Discovery and Enterprise will ride one last time atop a modified Boeing 747 to their final resting homes. Discovery, which has been undergoing some last-minute finishing touches, at the Kennedy Space Center in Cape Canaveral, Fla., will make its way to the Stephen F. Udvar-Hazy Center in Chantilly, Va. The Udvar-Hazy Center, near Dulles International Airport, is part of the Smithsonian National Air and Space Museum. Enterprise, the prototype that never made it on an official mission, will journey to the Intrepid Sea, Air and Space in New York. The shuttle will be lowered from atop the jet at JFK International Airport, then fitted onto a heavy barge and floated down the Hudson River to the museum.

The other two remaining shuttles, Atlantis and Endeavour, are on display elsewhere. Atlantis will remain at the Kennedy Space Center Visitor Complex. Endeavour is now on display at California Science Center in Los Angeles.

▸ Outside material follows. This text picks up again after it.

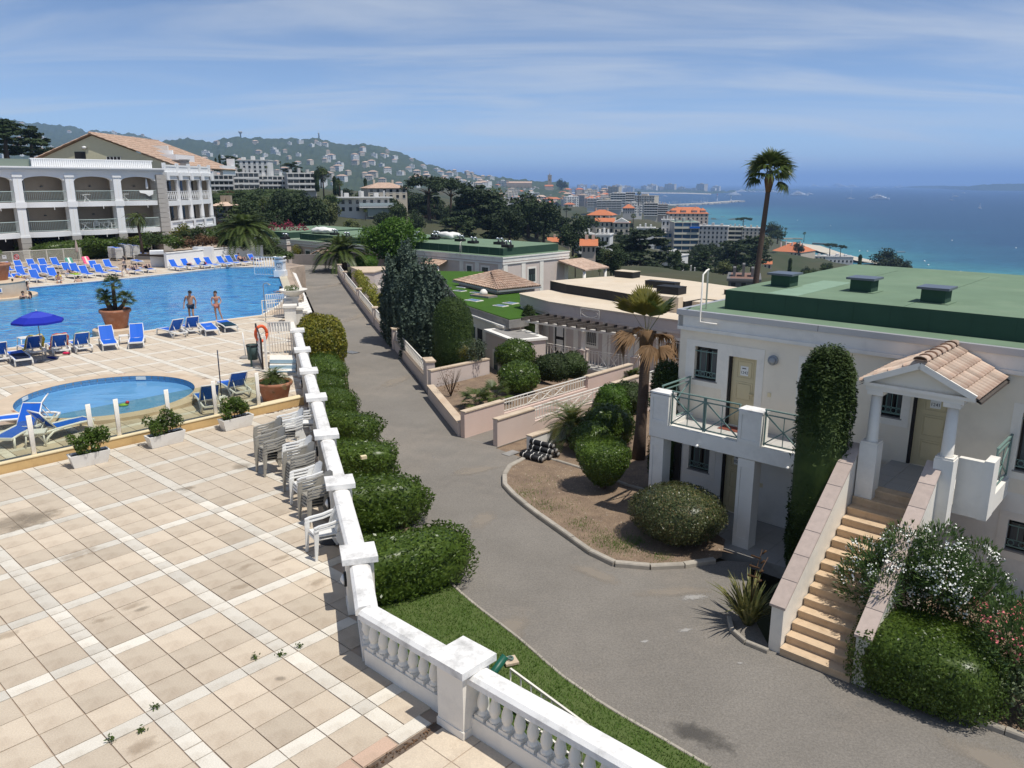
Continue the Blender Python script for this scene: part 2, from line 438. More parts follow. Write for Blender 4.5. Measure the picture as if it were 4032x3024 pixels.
CP=[(0,8,-2.4),(12,12,-2.6),(-4,50,-2.5),(14,40,-6.5),(6,40,-4.6),(8,60,-7),(24,42,-8.5),(30,20,-7),(-20,95,-2.6),(-14,75,-3.2),(-8,62,-4.2),(-45,75,-.35),(-62,60,-.35),(-45,120,0),(-80,90,0),(40,70,-14),(0,85,-6.0),(-2,110,-6.5),(20,95,-9),(-25,130,-4.5),(-70,140,3)]
for px,py,D in[(40,660,170),(500,690,260),(900,792,300),(1250,800,300),(600,720,380),(1050,740,420),(1430,858,240),(1700,900,230),(1000,905,165),(1250,950,150),(1900,975,180),(2200,1065,150),(2500,1100,200),(2800,1120,250),(3100,1120,300),(3500,1130,380),(3900,1135,400),(2330,925,370),(2000,900,330),(2620,1040,390),(2900,985,540),(3080,1056,630),(3330,1040,690),(3600,1085,640),(2450,862,700),(2150,860,600),(2700,900,800),(2300,812,1200),(1900,830,900),(1500,760,700),(1200,745,800),(1700,740,1500),(2000,770,2000),(2350,790,2000),(2550,800,2500),(2440,840,1200),(2900,910,950)]:
 CP.append(tuple(atd(px,py,D)))
for px,py in[(3720,1062),(3480,1032),(3330,1000),(3140,950),(2985,900),(2880,862),(2780,835),(2700,822),(2640,806)]:
 q=at(px,py,ZS);CP.append((q[0],q[1],ZS-.2));d=q[:2]/np.linalg.norm(q[:2]);nn=np.array([d[1],-d[0]])
 o=q[:2]+nn*.05*np.linalg.norm(q[:2])+d*.08*np.linalg.norm(q[:2]);CP.append((o[0],o[1],ZS-9))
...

The four-engine jumbo jet is called the Shuttle Carrier Aircraft (SCA) and was modified in several significant ways, not the least of which was the addition of three struts attached to the top of the plane, to "ferry" the shuttle from place to place. An added pair of vertical stabilizers kept the shuttle steady during flight. In the nearly 40 years of space shuttle usage, NASA employed only two SCAs, both of which logged tens of thousands of miles in the air, ferrying shuttles to and from launch site and hangars in Florida and on return flights from California when shuttles landed there because of bad weather on the East Coast.

The space shuttle program incorporated 135 missions from 1981 to 2011. Discovery, which had 39 missions in all, last flew in February 2011. Endeavour went on 25 missions and last few in May 2011. The last shuttle mission was Atlantis, which flew in July 2011. In all, Atlantis flew 33 missions. Two other shuttles were destroyed on missions: Columbia flew 28 missions from 1981 to 2003, and Challenger flew 10 missions from 1983 to 1986.